Avakian and his wife remained close with Campbell after that. She showed them the apartment she bought across the river. When she died, Avakian spoke at her funeral. There was no pomp and bluster, he said. Just a feeling of warmth, of celebration. Of two people together again, as they should be.

“They were two of the most loving, compassionate people you’d ever want to meet,” he said. “Linda had a disciplined and driven military side to her, in beautiful combination with a loving, compassionate view of the world. It showed in everything she did, and it showed in her relationship.”

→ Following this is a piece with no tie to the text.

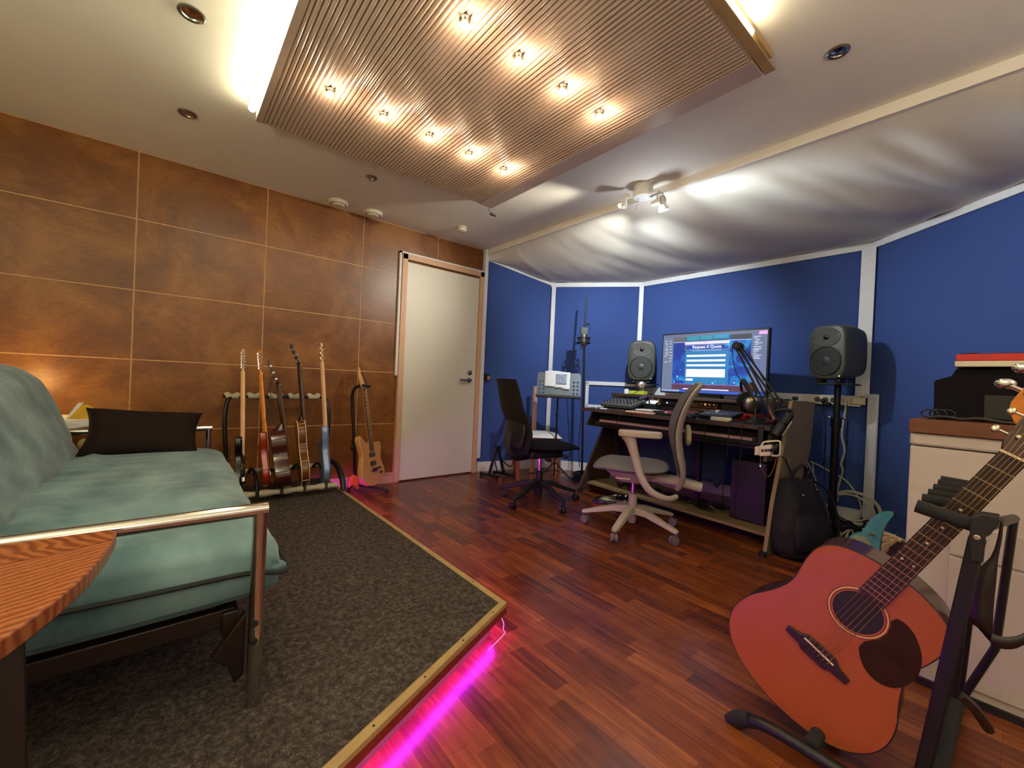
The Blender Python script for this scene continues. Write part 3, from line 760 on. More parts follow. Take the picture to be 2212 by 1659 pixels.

US Navy veteran Madelynn Taylor in 2014, looking at a photo of herself with her wife Jean Mixner.
At the same time Campbell was fighting for her wife’s memory in Oregon, Madelynn Taylor was waging a similar battle in Idaho. The longtime LGBTQ activist and Navy veteran met her wife, Jeanne Mixner, in 1995. It was love at first sight. Together, they attended church and made a name for themselves in their Boise-area community until Mixner’s death in 2012.
Taylor wanted Mixner’s remains to be buried at the military site where she herself hoped to rest one day, but no amount of influence or anger could persuade the Idaho Department of Veterans Affairs to allow it. At the time, the Defense of Marriage Act meant same-sex spouses could only be buried together at such sites if they lived in states where their marriage was deemed legal. Idaho was not such a state, and a lawsuit Taylor filed against the state’s VA was rejected.
It wasn’t until Idaho’s ban on same-sex marriage was overturned in 2014 that Mixner’s place in the Idaho State Veterans Cemetery was secured.

Taylor’s righteous defiance was a hallmark of her activism, her sister Karen Hicks said.

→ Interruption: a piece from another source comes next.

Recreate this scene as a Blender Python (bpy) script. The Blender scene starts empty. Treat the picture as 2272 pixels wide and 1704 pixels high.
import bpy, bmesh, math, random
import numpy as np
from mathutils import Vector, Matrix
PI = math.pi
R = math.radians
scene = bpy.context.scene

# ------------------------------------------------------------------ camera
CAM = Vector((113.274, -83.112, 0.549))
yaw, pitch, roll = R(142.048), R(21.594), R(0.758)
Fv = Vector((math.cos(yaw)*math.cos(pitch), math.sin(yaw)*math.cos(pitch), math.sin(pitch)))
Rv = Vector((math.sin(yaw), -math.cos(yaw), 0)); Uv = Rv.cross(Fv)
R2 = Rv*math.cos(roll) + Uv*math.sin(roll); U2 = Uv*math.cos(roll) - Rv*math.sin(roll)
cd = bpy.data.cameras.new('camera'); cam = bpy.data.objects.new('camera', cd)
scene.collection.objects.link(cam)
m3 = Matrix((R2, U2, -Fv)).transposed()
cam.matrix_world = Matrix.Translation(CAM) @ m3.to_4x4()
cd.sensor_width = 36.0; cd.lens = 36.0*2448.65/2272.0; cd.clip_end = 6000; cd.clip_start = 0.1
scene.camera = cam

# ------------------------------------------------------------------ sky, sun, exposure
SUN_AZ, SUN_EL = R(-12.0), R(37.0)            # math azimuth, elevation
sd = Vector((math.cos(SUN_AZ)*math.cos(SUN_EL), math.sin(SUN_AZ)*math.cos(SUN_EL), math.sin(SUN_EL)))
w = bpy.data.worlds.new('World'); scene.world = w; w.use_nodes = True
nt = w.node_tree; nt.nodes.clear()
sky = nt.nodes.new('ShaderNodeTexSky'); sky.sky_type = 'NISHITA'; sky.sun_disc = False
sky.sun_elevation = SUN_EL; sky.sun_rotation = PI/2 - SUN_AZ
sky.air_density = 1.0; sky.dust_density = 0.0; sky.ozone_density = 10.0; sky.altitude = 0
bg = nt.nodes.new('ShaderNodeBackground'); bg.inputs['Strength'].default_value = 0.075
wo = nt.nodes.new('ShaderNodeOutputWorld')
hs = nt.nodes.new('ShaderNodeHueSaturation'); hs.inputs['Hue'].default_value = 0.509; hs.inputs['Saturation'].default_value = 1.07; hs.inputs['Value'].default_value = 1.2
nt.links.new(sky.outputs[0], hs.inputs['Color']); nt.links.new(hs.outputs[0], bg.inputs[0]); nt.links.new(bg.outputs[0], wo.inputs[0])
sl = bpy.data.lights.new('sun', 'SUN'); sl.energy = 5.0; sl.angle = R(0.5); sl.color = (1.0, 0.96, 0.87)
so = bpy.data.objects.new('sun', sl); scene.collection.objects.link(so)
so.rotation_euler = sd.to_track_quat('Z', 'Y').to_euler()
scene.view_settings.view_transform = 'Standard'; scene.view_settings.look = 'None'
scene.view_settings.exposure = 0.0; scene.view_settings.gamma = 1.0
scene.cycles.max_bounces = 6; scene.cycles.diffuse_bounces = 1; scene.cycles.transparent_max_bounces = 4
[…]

“She was always a problem solver,” Hicks told the Idaho Statesman. “If there’s a will, there’s a way with her.”

When Taylor took on the lawsuit, Hicks said she asked her sister if she thought she was taking on too much.

“She said, ‘No, when you feel strongly enough about something, you get it done.'”

Taylor was a fixture at Pride events and other gatherings in her area. When she died in 2021, she was mourned as the mother of a movement, a wife whose devotion would be enshrined in history and in stone.
The gravesite of Leonard Matlovich at Congressional Cemetery in Washington, DC.

A resting place at a national cemetery is a great honor for military veterans, one that was denied many same-sex couples until 2015. However, gay veterans have always fought for their right to be included and celebrated in such spaces.

Since 1980, LGBTQ activists have taken part in memorial ceremonies at Arlington National Cemetery in Virginia, the largest and most famous national cemetery in the country. And yet, no same-sex military couples are known to be marked among the 400,000 graves there.
Not far from Arlington, the Congressional Cemetery in Washington, DC, is the site of a one-of-a-kind LGBTQ section that honors military members and national leaders who fought for equality and dignity. Their tombstones shout into the silence: “Gay is good,” reads a plaque below the grave of Frank Kameny, an iconic activist, civil servant and World War II veteran. A glossy nameless marble headstone marks the grave of Leonard Matlovich, one of the first LGBTQ veterans to protest the military’s ban on homosexuality, as one belonging to “A Gay Vietnam Veteran.”
“When I was in the military they gave me a medal for killing two men,” his stone reads, “and a discharge for loving one.”

To be recognized in death not only for their service, but for their true selves, was a righteous quarrel for these veterans, who served their country despite criminalization and oppression of their identities.

Lowell Worthington, left, and his husband Ken Sims on January 1, 2017.
Today, in a slightly brighter future, that torch is held high by couples like Campbell and Lynchild, like Taylor and Mixner, and like the Rev. Lowell Worthington and his husband, Ken Sims.
Worthington, an Army veteran who served in the Korean War, died in 2017 and was interred at Dallas-Fort Worth National Cemetery. When his husband Ken Sims died in 2021, they became the first same-sex couple to be buried at the site.
The Rev. Erin Wyma of the Cathedral of Hope presided over Sims’ burial. She remembers the couple, who had been attending the church since the 1990s, as strong, admired fixtures in the congregation. They loved people, she said, and hosted parties at their house for years.

When Worthington died, the community came together to support Sims in his grief. After all, they were family.

“Family can be such a loaded word for LGBTQ people,” Wyma said. “So many have difficult relationships with their own families. That’s why chosen family is so important.”

It was very hot the day Wyma helped lay Sims to rest with his husband. Family — chosen and otherwise — were in abundant attendance. The military staff at the Dallas-Forth Worth cemetery were nothing but lovely, she said. In fact, it wasn’t until after the service that the true significance of the event dawned on her.

In the moment, under a searing Dallas sun, she was just grateful to pay remembrance to them as they were, and name the love they had chosen for each other.

“We were in a military place. There were people in uniform, guards nearby. And I felt free to speak about their time together,” she said. “It was a privilege to be able to speak openly about how much they loved each other.”

With time, more such couples are destined to find similar peace together. When they are laid to rest, the tireless battles of their forebears will ensure they are honored wholly — as veterans and as family.